## EXERCISE
Scan the data for "script" and copy the lines it appears in.

## Rows from a 3D scene dataset
=-=-=

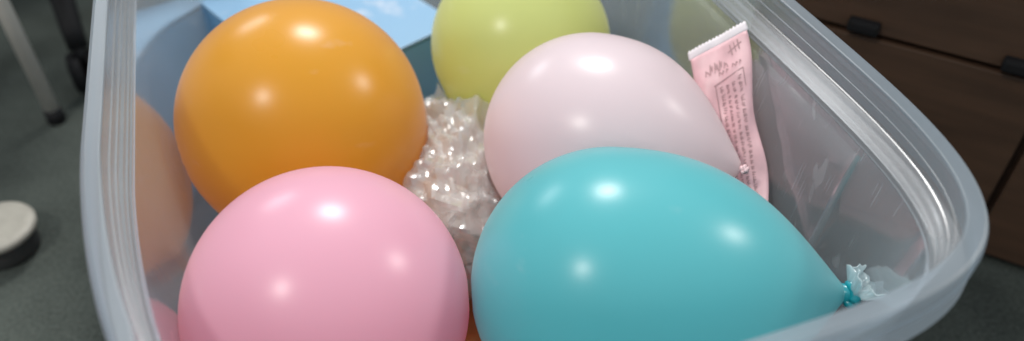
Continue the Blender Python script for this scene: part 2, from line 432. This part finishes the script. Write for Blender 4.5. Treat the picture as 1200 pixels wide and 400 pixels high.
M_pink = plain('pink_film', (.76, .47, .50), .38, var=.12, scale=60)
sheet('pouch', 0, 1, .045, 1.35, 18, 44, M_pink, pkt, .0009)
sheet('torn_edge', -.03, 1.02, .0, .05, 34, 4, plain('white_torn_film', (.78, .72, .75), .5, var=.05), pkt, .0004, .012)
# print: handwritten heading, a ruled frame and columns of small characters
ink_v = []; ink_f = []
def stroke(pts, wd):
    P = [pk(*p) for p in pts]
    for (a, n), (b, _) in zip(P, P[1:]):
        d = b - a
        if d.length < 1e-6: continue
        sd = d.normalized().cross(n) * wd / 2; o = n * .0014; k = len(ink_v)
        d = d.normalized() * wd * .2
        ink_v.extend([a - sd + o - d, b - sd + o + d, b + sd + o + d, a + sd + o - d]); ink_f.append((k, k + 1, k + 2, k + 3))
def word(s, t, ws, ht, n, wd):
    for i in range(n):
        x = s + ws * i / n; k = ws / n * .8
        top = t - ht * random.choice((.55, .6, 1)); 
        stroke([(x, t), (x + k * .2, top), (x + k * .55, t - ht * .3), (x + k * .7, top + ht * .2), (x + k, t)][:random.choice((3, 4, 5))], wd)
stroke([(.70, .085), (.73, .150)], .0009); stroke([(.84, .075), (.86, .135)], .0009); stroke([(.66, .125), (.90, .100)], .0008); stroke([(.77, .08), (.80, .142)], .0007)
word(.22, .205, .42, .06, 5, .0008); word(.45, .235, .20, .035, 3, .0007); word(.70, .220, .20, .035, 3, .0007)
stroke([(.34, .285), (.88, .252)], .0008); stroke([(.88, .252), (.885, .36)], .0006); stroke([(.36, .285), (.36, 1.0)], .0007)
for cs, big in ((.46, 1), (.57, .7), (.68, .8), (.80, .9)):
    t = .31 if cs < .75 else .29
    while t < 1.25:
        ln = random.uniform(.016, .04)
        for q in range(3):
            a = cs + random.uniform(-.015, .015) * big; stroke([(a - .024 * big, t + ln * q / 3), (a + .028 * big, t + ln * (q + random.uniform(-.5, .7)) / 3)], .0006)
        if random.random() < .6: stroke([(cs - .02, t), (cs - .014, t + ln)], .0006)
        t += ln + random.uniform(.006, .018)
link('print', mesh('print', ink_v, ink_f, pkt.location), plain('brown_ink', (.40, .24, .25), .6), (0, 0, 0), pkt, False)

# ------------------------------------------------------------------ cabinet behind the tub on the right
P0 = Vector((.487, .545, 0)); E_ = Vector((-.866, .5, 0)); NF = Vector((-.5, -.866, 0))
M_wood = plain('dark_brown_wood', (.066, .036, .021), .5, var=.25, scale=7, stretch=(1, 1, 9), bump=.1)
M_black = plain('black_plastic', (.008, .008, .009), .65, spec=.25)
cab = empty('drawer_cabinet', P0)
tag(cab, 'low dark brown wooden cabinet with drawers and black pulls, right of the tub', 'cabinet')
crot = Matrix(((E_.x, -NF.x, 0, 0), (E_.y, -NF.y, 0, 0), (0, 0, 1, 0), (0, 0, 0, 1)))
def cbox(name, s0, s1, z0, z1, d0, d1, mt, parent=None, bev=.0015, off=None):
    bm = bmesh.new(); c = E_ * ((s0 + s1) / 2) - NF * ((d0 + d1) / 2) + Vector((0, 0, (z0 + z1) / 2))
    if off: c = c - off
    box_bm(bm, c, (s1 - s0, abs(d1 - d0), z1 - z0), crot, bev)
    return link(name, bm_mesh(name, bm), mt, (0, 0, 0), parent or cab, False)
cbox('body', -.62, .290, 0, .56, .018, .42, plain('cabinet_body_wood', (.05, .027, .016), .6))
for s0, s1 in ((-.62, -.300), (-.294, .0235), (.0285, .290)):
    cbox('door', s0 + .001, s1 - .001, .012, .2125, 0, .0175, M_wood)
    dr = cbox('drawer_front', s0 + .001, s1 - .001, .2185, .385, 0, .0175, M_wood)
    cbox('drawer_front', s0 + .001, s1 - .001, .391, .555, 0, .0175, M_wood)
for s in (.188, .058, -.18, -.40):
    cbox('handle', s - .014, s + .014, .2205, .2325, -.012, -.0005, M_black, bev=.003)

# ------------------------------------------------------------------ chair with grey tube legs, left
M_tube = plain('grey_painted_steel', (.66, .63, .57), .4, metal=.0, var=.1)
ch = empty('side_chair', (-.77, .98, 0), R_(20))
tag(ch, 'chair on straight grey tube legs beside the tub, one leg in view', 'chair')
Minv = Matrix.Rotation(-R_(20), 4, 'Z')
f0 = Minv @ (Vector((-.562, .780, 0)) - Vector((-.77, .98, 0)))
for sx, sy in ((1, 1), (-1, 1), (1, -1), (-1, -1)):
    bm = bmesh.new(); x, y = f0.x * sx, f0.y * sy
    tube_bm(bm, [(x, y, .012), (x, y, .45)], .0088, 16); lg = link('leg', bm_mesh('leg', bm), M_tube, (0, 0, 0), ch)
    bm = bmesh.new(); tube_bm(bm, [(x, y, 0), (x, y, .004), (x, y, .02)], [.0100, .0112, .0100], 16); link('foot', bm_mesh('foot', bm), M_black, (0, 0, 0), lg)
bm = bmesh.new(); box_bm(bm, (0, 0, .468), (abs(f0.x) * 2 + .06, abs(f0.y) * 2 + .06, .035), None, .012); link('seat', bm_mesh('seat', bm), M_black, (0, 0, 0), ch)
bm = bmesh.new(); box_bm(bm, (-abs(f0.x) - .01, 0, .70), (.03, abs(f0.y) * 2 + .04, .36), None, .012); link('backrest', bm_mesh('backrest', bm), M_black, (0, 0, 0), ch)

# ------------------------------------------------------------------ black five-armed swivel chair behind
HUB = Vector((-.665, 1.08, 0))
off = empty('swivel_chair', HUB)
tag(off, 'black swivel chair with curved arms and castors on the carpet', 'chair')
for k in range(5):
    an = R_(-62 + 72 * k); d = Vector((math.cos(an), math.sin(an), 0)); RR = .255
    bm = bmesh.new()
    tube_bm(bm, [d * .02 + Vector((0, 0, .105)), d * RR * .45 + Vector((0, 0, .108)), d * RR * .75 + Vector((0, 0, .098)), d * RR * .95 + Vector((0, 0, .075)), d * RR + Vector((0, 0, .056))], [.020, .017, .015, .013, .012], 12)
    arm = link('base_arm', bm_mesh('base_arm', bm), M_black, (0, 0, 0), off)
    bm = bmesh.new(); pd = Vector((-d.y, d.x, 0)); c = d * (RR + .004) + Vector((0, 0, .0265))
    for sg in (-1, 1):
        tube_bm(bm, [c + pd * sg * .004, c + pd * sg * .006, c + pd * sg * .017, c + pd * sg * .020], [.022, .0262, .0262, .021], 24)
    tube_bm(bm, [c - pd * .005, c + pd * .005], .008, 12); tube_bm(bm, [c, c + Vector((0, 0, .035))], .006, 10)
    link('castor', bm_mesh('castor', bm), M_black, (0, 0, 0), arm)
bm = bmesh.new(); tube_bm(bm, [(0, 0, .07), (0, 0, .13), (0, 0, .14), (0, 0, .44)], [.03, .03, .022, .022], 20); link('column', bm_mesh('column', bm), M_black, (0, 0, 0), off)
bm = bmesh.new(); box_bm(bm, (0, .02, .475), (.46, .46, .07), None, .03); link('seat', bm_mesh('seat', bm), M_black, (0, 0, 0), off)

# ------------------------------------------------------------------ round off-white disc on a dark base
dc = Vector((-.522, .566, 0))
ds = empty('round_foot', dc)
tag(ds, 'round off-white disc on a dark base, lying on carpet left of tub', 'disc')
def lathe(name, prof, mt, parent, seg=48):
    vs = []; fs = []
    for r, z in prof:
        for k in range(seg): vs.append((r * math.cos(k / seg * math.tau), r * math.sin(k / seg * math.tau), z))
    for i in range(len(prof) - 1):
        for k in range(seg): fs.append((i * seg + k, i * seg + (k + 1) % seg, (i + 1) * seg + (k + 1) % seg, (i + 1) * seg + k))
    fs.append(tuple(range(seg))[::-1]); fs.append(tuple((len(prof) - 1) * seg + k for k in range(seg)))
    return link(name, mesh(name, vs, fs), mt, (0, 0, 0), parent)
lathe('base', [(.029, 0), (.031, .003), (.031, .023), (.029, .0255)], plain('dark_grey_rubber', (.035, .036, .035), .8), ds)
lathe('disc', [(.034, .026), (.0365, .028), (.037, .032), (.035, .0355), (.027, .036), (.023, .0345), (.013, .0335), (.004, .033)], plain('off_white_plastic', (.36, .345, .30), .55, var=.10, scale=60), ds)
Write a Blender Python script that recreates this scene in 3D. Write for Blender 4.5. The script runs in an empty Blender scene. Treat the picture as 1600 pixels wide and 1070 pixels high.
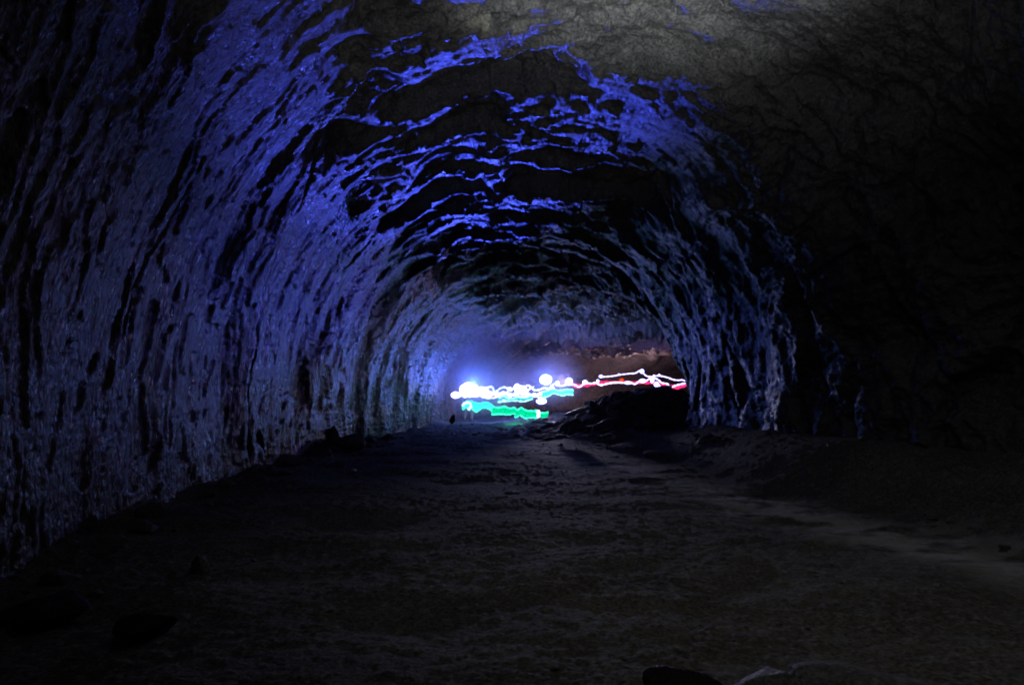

=-=-=

## EXERCISE RESPONSE
Continue the Blender Python script for this scene: part 2, from line 432. This part finishes the script. Write for Blender 4.5. Treat the picture as 1200 pixels wide and 400 pixels high.
Write a Blender Python script that recreates this scene in 3D. Write for Blender 4.5. The script runs in an empty Blender scene. Treat the picture as 1600 pixels wide and 1070 pixels high.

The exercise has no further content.